Glowing in the Darkness

A transplanted Arkansas boy who now lives in the often-frigid Allegheny Mountains of western Pennsylvania, I like my apple cider to be steaming and my house to be about 78 degrees. An anthracite coal-burning stove does the job, but there is one problem with coal heat, and it occurs about three o’clock every morning: the fire dies down to the point where the house is dangerously cold.
                                                                                                                                                Is the home school movement growing cold?  I think not.
Old Testament Levitical priests had a duty to tend the fire in the tent of meeting, to keep it roaring and bright. The fire on the altar, the eternal flame on which sacrifices were offered to God, was not to go out. Other tasks could be deferred. But the fire on the altar was never to go out. (Leviticus 6:8–13)
Through the centuries believers have served well as fire tenders. “The secret things belong to the Lord our God, but the things revealed belong to us and to our children forever . . .(Deuteronomy 29:29). This is a gathered inheritance kept alive by men and women of faith.  In our own home school history the honor belongs to Hulsey, Harris, Ferris, and countless others.
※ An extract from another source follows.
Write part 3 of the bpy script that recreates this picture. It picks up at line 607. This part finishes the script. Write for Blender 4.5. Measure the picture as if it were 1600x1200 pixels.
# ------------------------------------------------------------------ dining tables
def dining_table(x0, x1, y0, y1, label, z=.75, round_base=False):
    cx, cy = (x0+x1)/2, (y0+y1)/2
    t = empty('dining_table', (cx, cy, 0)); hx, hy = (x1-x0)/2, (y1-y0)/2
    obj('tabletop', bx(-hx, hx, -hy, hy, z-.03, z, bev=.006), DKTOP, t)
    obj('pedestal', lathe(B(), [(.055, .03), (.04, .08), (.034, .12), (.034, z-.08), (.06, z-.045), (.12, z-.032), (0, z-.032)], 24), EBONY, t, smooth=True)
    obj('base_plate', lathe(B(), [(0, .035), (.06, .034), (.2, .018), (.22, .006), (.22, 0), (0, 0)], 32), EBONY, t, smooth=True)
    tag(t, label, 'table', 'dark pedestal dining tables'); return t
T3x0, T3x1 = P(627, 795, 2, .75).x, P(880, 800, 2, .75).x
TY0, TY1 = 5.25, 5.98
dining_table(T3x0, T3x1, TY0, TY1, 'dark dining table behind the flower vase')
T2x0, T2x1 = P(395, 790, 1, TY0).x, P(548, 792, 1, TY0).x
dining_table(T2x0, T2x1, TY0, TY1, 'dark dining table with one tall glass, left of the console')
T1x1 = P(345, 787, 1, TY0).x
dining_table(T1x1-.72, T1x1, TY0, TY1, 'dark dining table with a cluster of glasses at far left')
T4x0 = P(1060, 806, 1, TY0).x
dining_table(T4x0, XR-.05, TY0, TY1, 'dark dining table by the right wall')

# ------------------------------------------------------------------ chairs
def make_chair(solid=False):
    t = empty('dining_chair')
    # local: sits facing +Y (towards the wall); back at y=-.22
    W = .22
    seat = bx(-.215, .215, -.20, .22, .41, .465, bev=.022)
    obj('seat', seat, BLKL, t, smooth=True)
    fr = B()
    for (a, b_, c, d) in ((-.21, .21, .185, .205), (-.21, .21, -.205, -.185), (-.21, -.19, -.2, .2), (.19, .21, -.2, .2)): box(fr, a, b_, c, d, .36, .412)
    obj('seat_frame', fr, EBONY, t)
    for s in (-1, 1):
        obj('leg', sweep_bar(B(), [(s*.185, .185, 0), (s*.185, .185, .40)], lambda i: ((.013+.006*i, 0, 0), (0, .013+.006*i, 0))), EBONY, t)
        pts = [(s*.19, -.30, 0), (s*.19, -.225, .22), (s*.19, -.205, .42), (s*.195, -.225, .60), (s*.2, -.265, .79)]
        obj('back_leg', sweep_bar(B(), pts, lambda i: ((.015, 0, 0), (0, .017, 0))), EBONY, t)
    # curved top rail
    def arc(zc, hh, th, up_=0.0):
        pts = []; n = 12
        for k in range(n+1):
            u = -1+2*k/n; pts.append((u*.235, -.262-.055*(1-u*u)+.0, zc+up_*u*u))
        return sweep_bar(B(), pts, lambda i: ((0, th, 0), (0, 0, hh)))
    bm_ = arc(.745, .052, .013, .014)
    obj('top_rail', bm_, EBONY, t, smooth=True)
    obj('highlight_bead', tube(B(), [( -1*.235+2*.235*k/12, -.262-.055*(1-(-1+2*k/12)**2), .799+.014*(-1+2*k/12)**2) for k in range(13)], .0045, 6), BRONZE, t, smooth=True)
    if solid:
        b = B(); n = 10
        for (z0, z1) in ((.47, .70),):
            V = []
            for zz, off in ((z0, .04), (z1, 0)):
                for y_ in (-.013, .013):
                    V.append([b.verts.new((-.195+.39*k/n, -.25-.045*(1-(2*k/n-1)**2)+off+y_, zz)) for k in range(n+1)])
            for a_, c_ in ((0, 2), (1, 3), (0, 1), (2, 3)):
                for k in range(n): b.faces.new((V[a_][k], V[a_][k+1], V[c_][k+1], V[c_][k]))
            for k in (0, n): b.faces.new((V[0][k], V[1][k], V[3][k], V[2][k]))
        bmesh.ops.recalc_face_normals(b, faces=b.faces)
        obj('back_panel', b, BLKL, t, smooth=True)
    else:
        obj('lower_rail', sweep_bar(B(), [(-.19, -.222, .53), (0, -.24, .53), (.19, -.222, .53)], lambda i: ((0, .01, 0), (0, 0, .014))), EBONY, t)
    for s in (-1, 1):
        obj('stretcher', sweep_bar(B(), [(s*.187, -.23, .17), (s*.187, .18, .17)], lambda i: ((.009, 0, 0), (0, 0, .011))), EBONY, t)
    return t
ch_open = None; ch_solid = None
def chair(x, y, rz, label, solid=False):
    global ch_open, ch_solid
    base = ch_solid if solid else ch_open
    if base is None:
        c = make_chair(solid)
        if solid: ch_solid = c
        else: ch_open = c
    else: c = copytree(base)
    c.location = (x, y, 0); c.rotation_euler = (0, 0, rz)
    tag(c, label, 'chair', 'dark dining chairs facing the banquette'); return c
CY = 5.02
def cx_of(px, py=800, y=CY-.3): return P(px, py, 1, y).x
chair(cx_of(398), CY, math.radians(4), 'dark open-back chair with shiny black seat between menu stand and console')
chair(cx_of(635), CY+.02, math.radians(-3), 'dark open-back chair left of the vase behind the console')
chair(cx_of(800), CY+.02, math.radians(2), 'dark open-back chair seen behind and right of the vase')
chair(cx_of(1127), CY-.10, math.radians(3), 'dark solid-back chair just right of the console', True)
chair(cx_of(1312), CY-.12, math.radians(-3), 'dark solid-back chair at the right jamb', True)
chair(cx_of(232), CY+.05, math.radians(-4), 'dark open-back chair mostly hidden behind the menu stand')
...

Truth is restated; more than that, the reader will observe that saints throughout the ages have built on the faith of those who preceded them. Jesus Christ is the Way, the Truth, and the Life: that is true, and truth is the same, forever. Revelation of truth, though, is forever becoming better understood, we hope. The previous generation of believers passes the torch to us, and we pass it to the next, and so on. Each generation builds on the illumination of the previous generation. We trust that the world is better for it.